CAPITAUX • Les ministres des finances européens se réunissaient récemment pour discuter de ses priorités pour la période 2024-2029.  La proposition s’intitule ABC pour Architecture / Business / Citizens. 

  • Donner un coup de fouet au marché de la titrisation. 

  • Réduire le fardeau administratif qui pèse sur les acteurs des marchés financiers. 

  • Harmoniser des pans du droit (des faillites, des introductions en bourse) pour fluidifier les échanges entre Etats membres.. 

L’union des marchés de capitaux européens n’a pas eu les résultats escomptés à son lancement il y a une décennie. 

  • L’objectif était alors d’intégrer les marchés financiers européens pour diversifier les risques parmi les Etats membres de l’UE .
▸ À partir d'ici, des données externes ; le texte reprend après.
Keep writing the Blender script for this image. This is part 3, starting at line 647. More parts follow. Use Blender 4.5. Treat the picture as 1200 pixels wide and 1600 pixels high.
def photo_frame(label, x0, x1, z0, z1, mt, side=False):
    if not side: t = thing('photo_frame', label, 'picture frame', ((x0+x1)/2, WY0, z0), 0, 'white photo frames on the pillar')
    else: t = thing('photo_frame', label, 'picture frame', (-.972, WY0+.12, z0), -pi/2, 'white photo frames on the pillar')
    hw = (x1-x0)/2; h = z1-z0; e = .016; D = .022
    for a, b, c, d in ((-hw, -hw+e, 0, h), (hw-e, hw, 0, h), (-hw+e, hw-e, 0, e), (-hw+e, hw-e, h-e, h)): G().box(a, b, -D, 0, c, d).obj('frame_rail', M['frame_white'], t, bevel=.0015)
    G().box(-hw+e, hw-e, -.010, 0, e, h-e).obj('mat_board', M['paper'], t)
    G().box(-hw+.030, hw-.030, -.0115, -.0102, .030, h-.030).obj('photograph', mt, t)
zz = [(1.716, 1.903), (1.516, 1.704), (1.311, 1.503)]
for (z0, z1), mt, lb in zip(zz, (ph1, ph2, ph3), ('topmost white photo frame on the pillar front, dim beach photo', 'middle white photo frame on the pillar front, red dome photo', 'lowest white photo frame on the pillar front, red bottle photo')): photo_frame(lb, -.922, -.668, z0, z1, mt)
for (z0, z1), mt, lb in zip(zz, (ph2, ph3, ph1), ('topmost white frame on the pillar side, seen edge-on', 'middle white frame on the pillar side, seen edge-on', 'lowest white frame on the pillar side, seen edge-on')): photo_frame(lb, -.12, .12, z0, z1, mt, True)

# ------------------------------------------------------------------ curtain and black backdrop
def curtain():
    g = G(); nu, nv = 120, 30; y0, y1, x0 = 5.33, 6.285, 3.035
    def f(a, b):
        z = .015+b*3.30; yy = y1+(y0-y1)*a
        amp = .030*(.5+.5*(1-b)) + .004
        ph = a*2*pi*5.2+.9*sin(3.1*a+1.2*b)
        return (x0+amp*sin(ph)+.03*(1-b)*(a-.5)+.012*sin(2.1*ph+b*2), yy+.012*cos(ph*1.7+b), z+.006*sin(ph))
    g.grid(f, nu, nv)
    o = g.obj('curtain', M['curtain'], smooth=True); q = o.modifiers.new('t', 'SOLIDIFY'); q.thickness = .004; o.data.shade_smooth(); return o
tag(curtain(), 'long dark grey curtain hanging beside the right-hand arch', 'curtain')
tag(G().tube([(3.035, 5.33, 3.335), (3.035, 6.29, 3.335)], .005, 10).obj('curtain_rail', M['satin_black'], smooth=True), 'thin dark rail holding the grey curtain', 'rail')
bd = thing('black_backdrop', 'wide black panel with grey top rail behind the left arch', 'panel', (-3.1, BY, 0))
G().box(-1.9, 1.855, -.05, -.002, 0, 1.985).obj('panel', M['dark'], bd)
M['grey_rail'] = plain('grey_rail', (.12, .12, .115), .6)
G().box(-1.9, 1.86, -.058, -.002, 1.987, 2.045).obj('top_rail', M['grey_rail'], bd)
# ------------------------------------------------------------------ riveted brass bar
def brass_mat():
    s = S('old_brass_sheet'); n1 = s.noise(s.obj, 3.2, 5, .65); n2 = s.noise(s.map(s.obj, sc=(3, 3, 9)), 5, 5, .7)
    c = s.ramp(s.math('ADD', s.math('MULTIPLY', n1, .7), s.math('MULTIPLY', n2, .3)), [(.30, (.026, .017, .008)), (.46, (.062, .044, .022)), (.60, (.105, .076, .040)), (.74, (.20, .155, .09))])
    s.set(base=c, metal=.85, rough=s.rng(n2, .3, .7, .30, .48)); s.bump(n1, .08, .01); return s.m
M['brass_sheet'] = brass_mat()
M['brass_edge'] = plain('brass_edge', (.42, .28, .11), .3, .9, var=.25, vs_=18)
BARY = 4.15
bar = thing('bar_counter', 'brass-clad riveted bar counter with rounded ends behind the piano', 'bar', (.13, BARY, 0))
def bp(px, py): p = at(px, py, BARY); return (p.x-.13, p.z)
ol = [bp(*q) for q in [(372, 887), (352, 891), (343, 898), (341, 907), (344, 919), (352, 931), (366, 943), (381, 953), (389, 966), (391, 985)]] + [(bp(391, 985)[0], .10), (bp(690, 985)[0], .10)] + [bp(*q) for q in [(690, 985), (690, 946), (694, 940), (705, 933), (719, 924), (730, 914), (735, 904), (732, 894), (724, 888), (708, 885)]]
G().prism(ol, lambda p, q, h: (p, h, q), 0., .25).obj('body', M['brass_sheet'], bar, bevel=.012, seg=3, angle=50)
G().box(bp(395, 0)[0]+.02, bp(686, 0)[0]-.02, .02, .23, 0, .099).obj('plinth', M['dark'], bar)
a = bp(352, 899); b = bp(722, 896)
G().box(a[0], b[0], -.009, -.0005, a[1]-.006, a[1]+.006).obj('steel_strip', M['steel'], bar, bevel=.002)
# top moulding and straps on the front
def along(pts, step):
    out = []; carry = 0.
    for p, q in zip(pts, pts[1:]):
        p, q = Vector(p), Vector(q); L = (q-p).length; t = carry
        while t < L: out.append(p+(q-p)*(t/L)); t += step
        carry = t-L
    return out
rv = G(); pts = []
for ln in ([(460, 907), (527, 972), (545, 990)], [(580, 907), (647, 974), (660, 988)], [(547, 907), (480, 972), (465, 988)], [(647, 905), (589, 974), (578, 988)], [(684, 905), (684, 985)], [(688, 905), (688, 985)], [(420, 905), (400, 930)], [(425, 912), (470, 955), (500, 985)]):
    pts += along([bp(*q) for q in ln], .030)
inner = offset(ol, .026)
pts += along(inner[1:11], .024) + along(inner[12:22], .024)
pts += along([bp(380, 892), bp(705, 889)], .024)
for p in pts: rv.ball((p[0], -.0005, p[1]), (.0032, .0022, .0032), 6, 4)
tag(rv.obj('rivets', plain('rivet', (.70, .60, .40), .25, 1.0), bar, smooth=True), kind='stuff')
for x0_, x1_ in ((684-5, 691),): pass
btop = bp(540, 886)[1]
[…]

  • Le coût pour l’économie européenne de marchés financiers fragmentés est élevé, alors que l’UE manque d’investissements. Cela est d’autant plus vrai dans un monde de taux élevés et face au mur d’investissements requis par les transitions écologique et numérique. 

INDE • L’Inde a signé un accord de libre échange avec l’EFTA, i.e. la Suisse, l'Islande, la Norvège et le Liechtenstein. 

  • Traditionnellement l’Inde a été prudente en matière de traités de libre-échange et a privilégié ses partenaires asiatiques. 

  • Ces dernières années, elle s’est ouverte de façon croissante aux économies occidentales, avec notamment un accord avec l’Australie (2022). 

L’accord avec l’EFTA couvre 99,6% des exportations indiennes (en excluant les produits agricoles et le charbon). Pour les pays de l’EFTA, l’accord doit signifier la levée de tarifs douaniers sur 95,3% des exportations vers l’Inde. L’accord devrait être effectif d’ici 2025.